Screenshot interactive map Mapping Slavery Amsterdam

Signs of slavery left in a modern city

Amsterdam is a modern city, but many details refer to its long past. We see some old buildings and the canals, without directly thinking what they could tell us about their history. One history we especially do not associate with the Netherlands is slavery. All of this happened on the plantations in the Americas, or in the cargo hulls of ships on the oceans. Amsterdam had nothing to do with it, right? The research and education project Mapping Slavery proves this statement wrong.

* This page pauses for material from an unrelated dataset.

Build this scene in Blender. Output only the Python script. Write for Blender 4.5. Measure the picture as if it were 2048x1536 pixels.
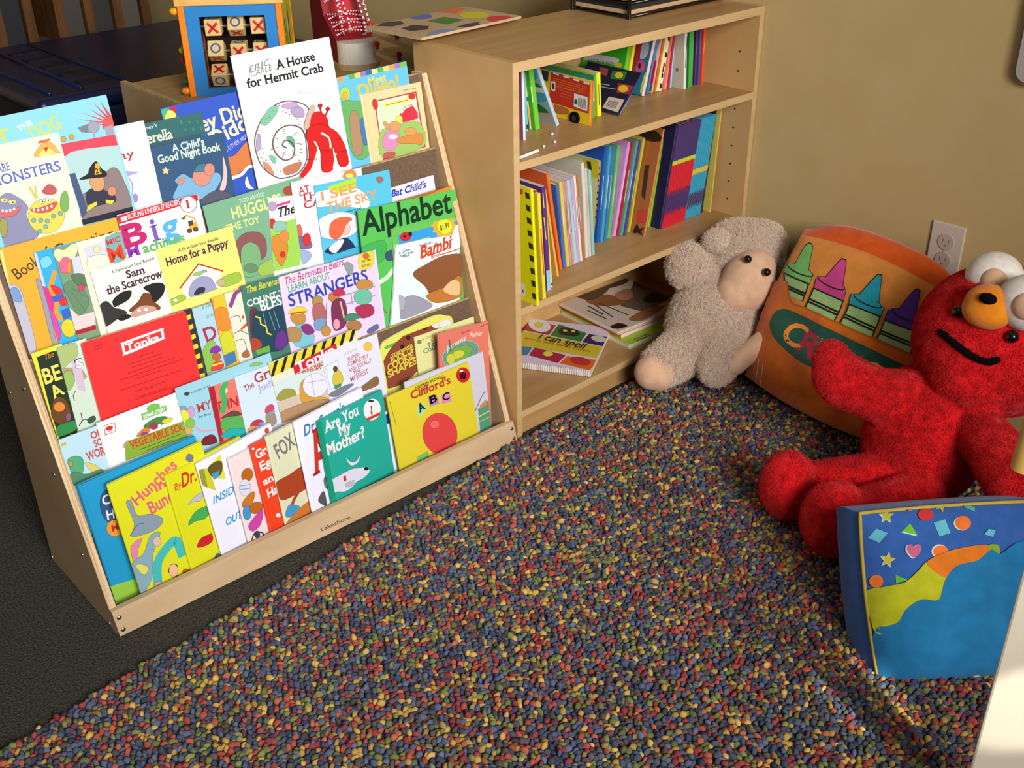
import bpy, bmesh, math, random
from mathutils import Vector, Matrix, Euler
from mathutils.geometry import tessellate_polygon
import numpy as np
for o in list(bpy.data.objects): bpy.data.objects.remove(o)
scn = bpy.context.scene
COL = scn.collection
random.seed(7)
# ------------------------------------------------------------------ camera, world, lights, exposure
cam = bpy.data.objects.new('camera', bpy.data.cameras.new('camera'))
COL.objects.link(cam)
cam.data.sensor_width = 36.0
cam.data.lens = 36.0 * 2198.936 / 2048.0
cam.data.clip_start = .05
cam.matrix_world = Matrix([[0.733964, 0.339573, -0.588206, -1.306016], [-0.67905, 0.349453, -0.64558, -1.419265], [-0.013671, 0.873254, 0.487073, 1.207151], [0.0, 0.0, 0.0, 1.0]])
scn.camera = cam
w = bpy.data.worlds.new('world'); scn.world = w; w.use_nodes = True
w.node_tree.nodes['Background'].inputs[0].default_value = (.95, .97, 1.0, 1)
w.node_tree.nodes['Background'].inputs[1].default_value = .10
def area(name, loc, aim, sx, sy, power, col, spread=180):
    d = bpy.data.lights.new(name, 'AREA'); d.shape = 'RECTANGLE'; d.size = sx; d.size_y = sy
    d.energy = power; d.color = col; d.spread = math.radians(spread)
    o = bpy.data.objects.new(name, d); COL.objects.link(o); o.location = loc
    o.rotation_euler = (Vector(aim) - Vector(loc)).to_track_quat('-Z', 'Y').to_euler()
    return o
area('window_daylight', (-1.2, -3.0, 1.9), (-.38, 0, .88), 1.3, 1.2, 28, (1, .975, .955), 62)
area('ceiling_bounce', (-.6, -1.2, 2.6), (-.2, -.2, 0), 2.5, 2.5, 3.5, (1, .95, .86), 180)
vs = scn.view_settings
vs.view_transform = 'Standard'; vs.look = 'None'; vs.gamma = 1.0; vs.use_curve_mapping = False
vs.exposure = 0.0
# ------------------------------------------------------------------ materials
def s2l(c): return c / 12.92 if c <= .04045 else ((c + .055) / 1.055) ** 2.4
def hexcol(h, gain=1.0):
    n = len(h) // 3
    v = [int(h[i * n:(i + 1) * n], 16) / (16 ** n - 1) for i in range(3)]
    return tuple(min(.92, s2l(c) * gain) for c in v) + (1,)
MATS = {}
def pm(h, gain=1.0, rough=.38, spec=.4, name=None):
    k = (h, gain, rough)
    if k not in MATS:
        m = bpy.data.materials.new(name or 'print_' + h); m.use_nodes = True
        b = m.node_tree.nodes['Principled BSDF']
        b.inputs['Base Color'].default_value = hexcol(h, gain)
        b.inputs['Roughness'].default_value = rough
        b.inputs['Specular IOR Level'].default_value = spec
        MATS[k] = m
    return MATS[k]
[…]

Vrije Universiteit Amsterdam started the project in 2013. Dienke Hondius was the main initiator after a team of students investigated slavery in Amsterdam using so called compensation records to get addresses of slave owners. The compensation records were written at the time of the abolition of slavery in 1863, to reimburse people for their lost earnings. Starting from here the project grew larger, creating a detailed map of slavery in the city. Nancy Jouwer has since taken over the supervision of the research team.

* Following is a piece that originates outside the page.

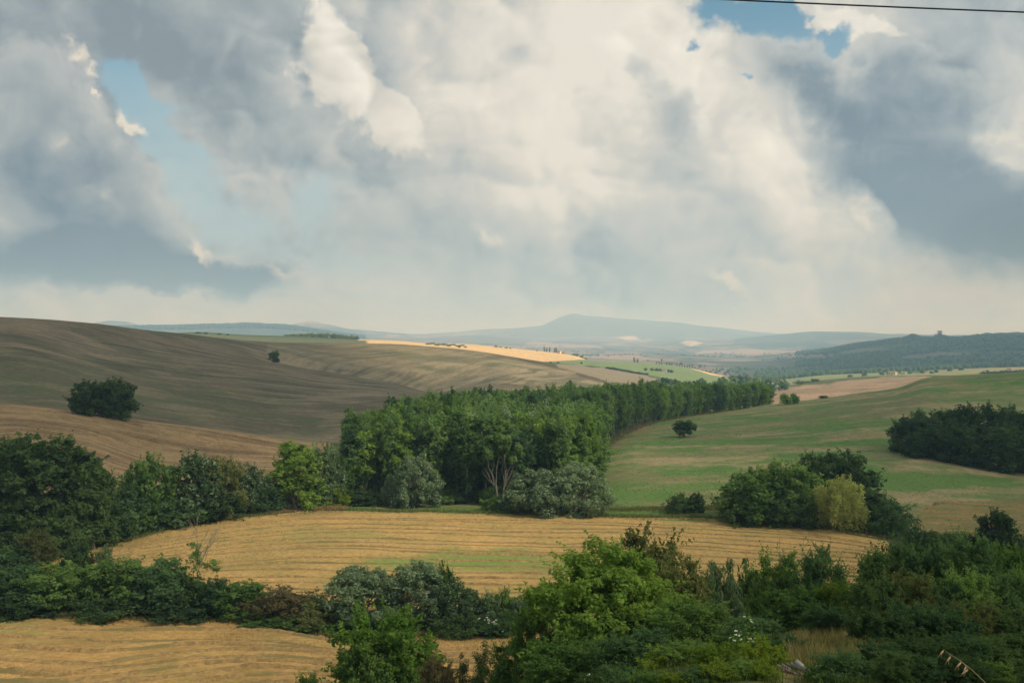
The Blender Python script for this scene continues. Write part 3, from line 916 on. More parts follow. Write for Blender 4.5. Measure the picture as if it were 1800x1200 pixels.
def crown_mesh(name, seed, lobes, n, leaf, sub=9, subr=0.42, fill=0.28, droop=0.0, up=0.25, aspect=0.55, jitter=0.12, sprigs=0, sprig_len=0.6):
    """leaf clumps spread over a crown of lobes [(x,y,z,rx,ry,rz)]"""
    g = np.random.default_rng(seed)
    Lb = np.array(lobes, float)
    # second order clumps on every lobe
    sl = []
    for l in Lb:
        d = rand_dirs(g, sub)
        r = l[3:6]
        cc = l[:3] + d * r * g.uniform(0.62, 0.92, (sub, 1))
        rr_ = np.mean(r) * subr * g.uniform(0.6, 1.35, (sub, 1))
        tn = g.normal(0, 0.42, (sub, 1))
        sl.append(np.hstack([cc, rr_, np.tile(l[:6], (sub, 1)), tn]))
    S = np.vstack(sl)
    w = S[:, 3] ** 2
    pick = g.choice(len(S), n, p=w / w.sum())
    q = S[pick]
    d = rand_dirs(g, n)
    d[:, 2] = np.where(g.random(n) < 0.35, np.abs(d[:, 2]), d[:, 2])
    rad = q[:, 3:4] * (1 - fill * g.random((n, 1)) ** 1.5)
    C = q[:, :3] + d * rad * np.array([1, 1, 0.9]) + g.normal(0, 1, (n, 3)) * q[:, 3:4] * jitter
    if droop:
        C[:, 2] -= droop * g.random(n) ** 2
    # outward direction from the big lobe
    o = unit((C - q[:, 4:7]) / q[:, 7:10])
    N_ = unit(0.55 * d + 0.45 * o + 0.75 * rand_dirs(g, n) + np.array([0, 0, up]))
    size = leaf * g.uniform(0.6, 1.35, n)
    tintv = np.clip(0.5 + q[:, 10] * 0.5 + g.normal(0, 0.16, n), 0, 1)
    if sprigs:      # leafy shoots standing out of the crown
        ps = g.choice(len(S), sprigs)
        c0 = S[ps]
        dd = unit(unit(c0[:, :3] - c0[:, 4:7]) + 0.5 * rand_dirs(g, sprigs) + np.array([0, 0, 0.55]))
        m_ = 12
        tt = np.linspace(0.15, 1.0, m_)
        ln = sprig_len * g.uniform(0.5, 1.4, sprigs)
        base = c0[:, :3] + dd * c0[:, 3:4] * 0.8
        Cs = (base[:, None, :] + dd[:, None, :] * (ln[:, None] * tt[None, :])[..., None]).reshape(-1, 3) + g.normal(0, leaf * 0.55, (sprigs * m_, 3))
        C = np.vstack([C, Cs])
        N_ = np.vstack([N_, unit(g.normal(size=Cs.shape) + np.array([0, -0.2, 0.5]))])
        size = np.concatenate([size, leaf * g.uniform(0.6, 1.2, len(Cs))])
        tintv = np.concatenate([tintv, np.clip(np.repeat(g.normal(0.72, 0.15, sprigs), m_), 0, 1)])
        n = len(C)
    V, F = leaf_quads(g, C, N_, size, aspect)
    return mesh_from(name, V, F, (), {'tint': tintv, 'pale': g.random(n)})


def tube(pts, rads, k=6):
    """tapered tube through points -> V, F"""
    pts = np.asarray(pts, float)
    n = len(pts)
    tan = np.gradient(pts, axis=0)
    tan = unit(tan)
    ref = np.array([0.31, 0.95, 0.11])
    a = unit(np.cross(tan, ref))
    b = np.cross(tan, a)
    th = np.arange(k) / k * 2 * np.pi
    ring = (a[:, None, :] * np.cos(th)[None, :, None] + b[:, None, :] * np.sin(th)[None, :, None]) * np.asarray(rads)[:, None, None]
    V = (pts[:, None, :] + ring).reshape(-1, 3)
    F = []
    for i in range(n - 1):
        for j in range(k):
            F.append((i * k + j, i * k + (j + 1) % k, (i + 1) * k + (j + 1) % k, (i + 1) * k + j))
    return V, np.array(F)


def join(parts):
    Vs, Fs, o = [], [], 0
    for V, F in parts:
        Vs.append(V)
        Fs.append(F + o)
        o += len(V)
    return np.vstack(Vs), np.vstack(Fs)


def wob(g, p0, p1, n, amt):
    t = np.linspace(0, 1, n)[:, None]
    p = np.array(p0) * (1 - t) + np.array(p1) * t
    L_ = np.linalg.norm(np.array(p1) - np.array(p0))
    off = g.normal(0, amt * L_, (n, 3)) * np.sin(t * np.pi)
    return p + off


def trunk_mesh(name, seed, H, lobes, r0, stems=1, spread=0.0, nb=None, twig=2, clear=0.2):
    """trunk(s), limbs to the lobes and a few twigs"""
    g = np.random.default_rng(seed)
    parts = []
    Lb = np.array(lobes, float)
    topc = Lb[np.argmax(Lb[:, 2])][:3]
    stems_pts = []
    for s in range(stems):
        base = np.array([g.normal(0, spread * 0.35), g.normal(0, spread * 0.35), -0.35]) if stems > 1 else np.array([0, 0, -0.35])
        tgt = topc if s == 0 else Lb[g.integers(len(Lb))][:3]
        p = wob(g, base, tgt, 8, 0.022)
        r = r0 * (0.75 if s else 1.0) * np.linspace(1.0, 0.16, 8)
        r[0] *= 1.35
        parts.append(tube(p, r, 7))
        stems_pts.append((p, r))
    for l in Lb if nb is None else Lb[:nb]:
        p, r = stems_pts[g.integers(len(stems_pts))]
        zc = l[2]
        k = int(np.clip(np.searchsorted(p[:, 2], max(clear * H, zc - 0.45 * (abs(l[0] - p[3, 0]) + abs(l[1] - p[3, 1])) - 0.12 * H)), 1, 6))
        b = wob(g, p[k], l[:3], 5, 0.06)
        rb = r[k] * 0.62 * np.linspace(1, 0.25, 5)
        parts.append(tube(b, rb, 5))
        for _ in range(twig):
            e = l[:3] + rand_dirs(g, 1)[0] * l[3:6] * 0.85
            parts.append(tube(wob(g, b[3], e, 4, 0.08), rb[3] * 0.6 * np.linspace(1, 0.25, 4), 4))
    V, F = join(parts)
    return mesh_from(name, V, F, (), None, True)


def dome_lobes(seed, H, Wd, n, base=0.3, top=1.0, size=0.34, flat=1.0):
    """lobes filling a rounded dome crown"""
    g = np.random.default_rng(seed)
    out_ = []
    for i in range(n):
        a = i * 2.39996 + g.normal(0, 0.35)
        t = (i + 0.5) / n
        zc = base + (top - base - size * 0.62) * (t ** 0.85)
        rad = math.sqrt(max(0.03, 1 - ((t - 0.30) / 0.78) ** 2)) * (0.5 - size * 0.36) * Wd
        rr_ = size * g.uniform(0.75, 1.2) * (1.0 - 0.25 * t)
        rr_m = rr_ * Wd * 0.62
        q = g.uniform(0.45, 1.0)
        out_.append((math.cos(a) * rad * q, math.sin(a) * rad * q, zc * H, rr_m, rr_m, rr_ * H * 0.62 * flat))
    return out_


def col_lobes(seed, H, Wd, n, base=0.25, fat=0.45):
    """lobes of a slender upright crown"""
    g = np.random.default_rng(seed)
    o = []
    for i in range(n):
        t = (i + 0.4) / n
        prof = (math.sin(min(1.0, t / fat) * math.pi / 2) if t < fat else math.cos((t - fat) / (1.0 - fat) * math.pi / 2 * 0.72))
        r = 0.5 * Wd * prof
        a = i * 2.39996 + g.normal(0, 0.4)
        rr_ = max(0.16 * Wd, r * g.uniform(0.55, 0.75))
        q = max(0.0, r - rr_ * 0.7)
        o.append((math.cos(a) * q, math.sin(a) * q, H * (base + (1 - base) * t * 0.95), rr_, rr_, rr_ * 2.2))
    return o


def leaf_material(name, col, col2, pale=None, pale_amt=0.3, trans=0.48):
    m, N = new_mat(name)
    t = N.n('ShaderNodeAttribute', attribute_name='tint').outputs['Fac']
    oi = N.n('ShaderNodeObjectInfo').outputs['Random']
    f = N.math('ADD', N.math('MULTIPLY', t, 0.85), N.math('MULTIPLY', N.math('SUBTRACT', oi, 0.5), 0.75), clamp=True)
    c = N.mix(f, col, col2)
    if pale is not None:
        p = N.n('ShaderNodeAttribute', attribute_name='pale').outputs['Fac']
        c = N.mix(N.math('LESS_THAN', p, pale_amt), c, pale)
    d = N.n('ShaderNodeBsdfDiffuse')
    N.put(d.inputs[0], c)
    tr = N.n('ShaderNodeBsdfTranslucent')
    N.put(tr.inputs[0], N.mix(1.0, c, (1.25, 1.25, 0.7), 'MULTIPLY'))
    mx = N.n('ShaderNodeMixShader')
    mx.inputs[0].default_value = trans
    N.put(mx.inputs[1], d.outputs[0])
    N.put(mx.inputs[2], tr.outputs[0])
    out(N, mx.outputs[0])
    return m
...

Multiple cultural foundations such as the Mondriaanfonds and the Prins Bernhard Cultuurfonds have funded this research. Other donations come from the municipality of Amsterdam and, surprisingly, also some foundations with ties to America have joined in. The VU Amsterdam provides the main researchers and also chips in on the funding. The project has slowly spread to other parts of the Netherlands, Groningen University joined, and Utrecht University helped with specific parts. Even far outside of the Netherlands, at the Universitas Gadjah Mada in Indonesia information is being gathered. A complete list of participating organisations can be found here.

Goals

A lot of people and organisations are involved, but what do they actually want to achieve? The project is described as “including the history of slavery and the slave trade in local, national and regional history in Europe.” Other projects much alike these have been carried out in London. Mapping Slavery adds to this by redefining and reframing the concept of slave-ownership. Hondius herself tells in an interview for De Groene Amsterdammer (Dutch) how it perhaps is not new research or information for people educated in the subject, but it most definitely is a new way of presenting it to the people. She thinks it is important the tourists know how the expensive mansions have been paid for, and how local industries relied on products of slavery from the other side of the Atlantic.

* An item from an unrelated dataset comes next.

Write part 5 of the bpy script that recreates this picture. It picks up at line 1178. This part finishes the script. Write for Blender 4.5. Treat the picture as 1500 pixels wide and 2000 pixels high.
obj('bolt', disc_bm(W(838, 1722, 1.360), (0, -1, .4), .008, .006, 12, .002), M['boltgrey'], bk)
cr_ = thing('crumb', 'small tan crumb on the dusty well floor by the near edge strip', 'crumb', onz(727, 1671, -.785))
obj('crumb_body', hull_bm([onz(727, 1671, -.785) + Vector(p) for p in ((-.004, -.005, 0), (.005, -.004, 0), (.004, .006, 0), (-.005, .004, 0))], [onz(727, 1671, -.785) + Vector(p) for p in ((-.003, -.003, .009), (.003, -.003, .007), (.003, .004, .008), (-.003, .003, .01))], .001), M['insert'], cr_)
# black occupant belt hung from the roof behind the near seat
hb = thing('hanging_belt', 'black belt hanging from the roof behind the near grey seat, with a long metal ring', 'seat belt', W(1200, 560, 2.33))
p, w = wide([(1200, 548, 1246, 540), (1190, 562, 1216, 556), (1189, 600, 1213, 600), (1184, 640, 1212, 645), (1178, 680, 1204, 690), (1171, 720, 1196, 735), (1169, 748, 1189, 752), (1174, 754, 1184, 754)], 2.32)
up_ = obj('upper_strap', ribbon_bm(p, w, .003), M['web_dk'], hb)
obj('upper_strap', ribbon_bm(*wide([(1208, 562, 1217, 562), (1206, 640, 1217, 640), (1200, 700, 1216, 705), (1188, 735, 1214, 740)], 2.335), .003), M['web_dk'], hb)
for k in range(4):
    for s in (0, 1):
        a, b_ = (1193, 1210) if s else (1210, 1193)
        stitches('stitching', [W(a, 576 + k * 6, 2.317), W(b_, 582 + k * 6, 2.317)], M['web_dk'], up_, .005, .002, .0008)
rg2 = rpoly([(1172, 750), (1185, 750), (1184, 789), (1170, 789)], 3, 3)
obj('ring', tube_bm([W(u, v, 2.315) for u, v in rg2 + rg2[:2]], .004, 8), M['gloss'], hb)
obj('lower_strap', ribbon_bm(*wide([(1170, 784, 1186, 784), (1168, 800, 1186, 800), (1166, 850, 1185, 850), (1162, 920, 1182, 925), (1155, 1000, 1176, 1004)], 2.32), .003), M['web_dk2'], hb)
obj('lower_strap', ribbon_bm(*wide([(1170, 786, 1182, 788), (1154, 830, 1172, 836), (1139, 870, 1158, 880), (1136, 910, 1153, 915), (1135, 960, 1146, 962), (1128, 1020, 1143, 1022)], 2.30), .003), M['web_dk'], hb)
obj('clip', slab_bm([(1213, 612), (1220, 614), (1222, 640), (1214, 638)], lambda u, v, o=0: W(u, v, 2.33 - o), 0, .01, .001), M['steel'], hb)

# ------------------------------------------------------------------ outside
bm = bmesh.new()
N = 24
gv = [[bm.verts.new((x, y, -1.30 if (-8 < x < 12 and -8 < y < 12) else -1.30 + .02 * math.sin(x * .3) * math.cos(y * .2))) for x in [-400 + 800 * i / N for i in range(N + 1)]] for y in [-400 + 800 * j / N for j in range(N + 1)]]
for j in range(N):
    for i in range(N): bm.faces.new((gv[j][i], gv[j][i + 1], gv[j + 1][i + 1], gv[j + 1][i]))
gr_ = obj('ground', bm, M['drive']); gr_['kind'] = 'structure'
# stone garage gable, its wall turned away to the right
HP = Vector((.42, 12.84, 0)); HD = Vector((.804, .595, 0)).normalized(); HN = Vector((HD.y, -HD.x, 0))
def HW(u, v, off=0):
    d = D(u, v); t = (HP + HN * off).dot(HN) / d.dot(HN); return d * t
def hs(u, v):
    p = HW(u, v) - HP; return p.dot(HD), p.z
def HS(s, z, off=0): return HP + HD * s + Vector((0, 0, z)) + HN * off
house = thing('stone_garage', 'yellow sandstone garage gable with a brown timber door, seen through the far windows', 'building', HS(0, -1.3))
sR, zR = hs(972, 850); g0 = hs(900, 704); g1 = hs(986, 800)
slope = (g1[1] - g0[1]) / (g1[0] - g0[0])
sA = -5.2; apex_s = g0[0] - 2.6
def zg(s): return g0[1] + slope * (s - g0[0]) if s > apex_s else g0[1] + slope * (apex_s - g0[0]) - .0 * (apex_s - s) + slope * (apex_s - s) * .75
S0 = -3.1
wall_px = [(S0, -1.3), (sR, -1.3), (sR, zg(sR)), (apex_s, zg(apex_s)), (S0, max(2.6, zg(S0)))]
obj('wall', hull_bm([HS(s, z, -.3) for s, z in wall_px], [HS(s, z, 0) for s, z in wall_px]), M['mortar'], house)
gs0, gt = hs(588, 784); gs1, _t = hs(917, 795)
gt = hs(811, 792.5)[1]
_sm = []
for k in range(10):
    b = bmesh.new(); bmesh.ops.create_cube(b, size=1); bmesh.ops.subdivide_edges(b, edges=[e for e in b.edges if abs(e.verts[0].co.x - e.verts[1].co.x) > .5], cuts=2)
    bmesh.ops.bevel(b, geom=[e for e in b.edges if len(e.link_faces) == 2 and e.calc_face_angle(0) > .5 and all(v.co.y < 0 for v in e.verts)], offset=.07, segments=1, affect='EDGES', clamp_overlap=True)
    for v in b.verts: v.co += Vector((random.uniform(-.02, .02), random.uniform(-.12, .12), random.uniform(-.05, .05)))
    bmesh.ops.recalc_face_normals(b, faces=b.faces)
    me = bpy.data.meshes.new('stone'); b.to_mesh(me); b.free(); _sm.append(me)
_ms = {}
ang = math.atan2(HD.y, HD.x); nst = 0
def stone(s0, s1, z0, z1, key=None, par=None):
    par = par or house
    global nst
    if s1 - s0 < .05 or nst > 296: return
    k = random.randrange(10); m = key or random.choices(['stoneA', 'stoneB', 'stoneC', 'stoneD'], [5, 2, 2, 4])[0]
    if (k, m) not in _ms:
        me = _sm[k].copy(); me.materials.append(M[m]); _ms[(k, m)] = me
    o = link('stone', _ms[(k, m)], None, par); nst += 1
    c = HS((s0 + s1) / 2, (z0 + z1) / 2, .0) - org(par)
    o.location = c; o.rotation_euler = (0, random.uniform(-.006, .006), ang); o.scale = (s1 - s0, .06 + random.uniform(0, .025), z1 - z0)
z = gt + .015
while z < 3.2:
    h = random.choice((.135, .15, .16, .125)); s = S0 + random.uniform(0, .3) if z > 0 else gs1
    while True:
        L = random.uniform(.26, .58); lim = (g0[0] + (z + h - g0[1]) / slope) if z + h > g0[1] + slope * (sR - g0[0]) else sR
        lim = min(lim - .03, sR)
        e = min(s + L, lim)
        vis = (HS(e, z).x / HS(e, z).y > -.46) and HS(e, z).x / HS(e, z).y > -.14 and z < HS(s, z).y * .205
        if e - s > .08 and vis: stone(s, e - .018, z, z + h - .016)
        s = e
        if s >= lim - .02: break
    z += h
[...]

They want to achieve this goal by answering four main questions. Which people in Amsterdam reaped the rewards of the slave trade? Where did the trading take place? What traces have been left in contemporary Amsterdam? And hoe prevalent were people of colour in the Netherlands during the past ages? Once they have this information, it is written in books, or made part of exhibitions in museums. They even have a series of video’s on YouTube and podcasts, to reach a wide audience. The easiest way to interact with the information is on the website. You get an overview of the city and when you zoom in on specific buildings you can read information about their connection with slavery. I found the texts to be both comprehensive and compact.

The project has become quite successful with the books they published, allowing people to walk routes through Amsterdam and other cities, that lead them past the traces of slavery. These traces can be clear depictions of people of colour in their role as servants or plantation workers, but also unsuspecting gravestones of the merchants that traded them.

Gids slavernijverleden Amsterdam, Dienke Hondius
The second edition of the book published by Mapping Slavery, credit Mapping Slavery

Reception

Media has talked about this project in various articles. Never with the project as main focus, but often mentioned as valuable research on the topic of slavery. Sander Phillipe says in his article (Dutch) in One World: “the beautiful project Mapping Slavery” is one of many that adds to publications on the subject. The first edition of Slavery Heritage Guide Amsterdam has sold over 5.000 copies.

Books published by the project have been reviewed by other researchers. So has the Slavery Heritage Guide Amsterdam been praised by Harry A. Poeze for including an oft unseen variety in the discourse on slavery. Because it not only looks at Atlantic slave trade, but also at East India and Amsterdam itself.

In my opinion the project is very successful in educating the public on a difficult subject as slavery. It engages people because it makes them realise slavery wasn’t unseen, far away in different eras. The aftermaths of slavery are still very much present, and closer than one might expect. The riches it left here should be acknowledged as such.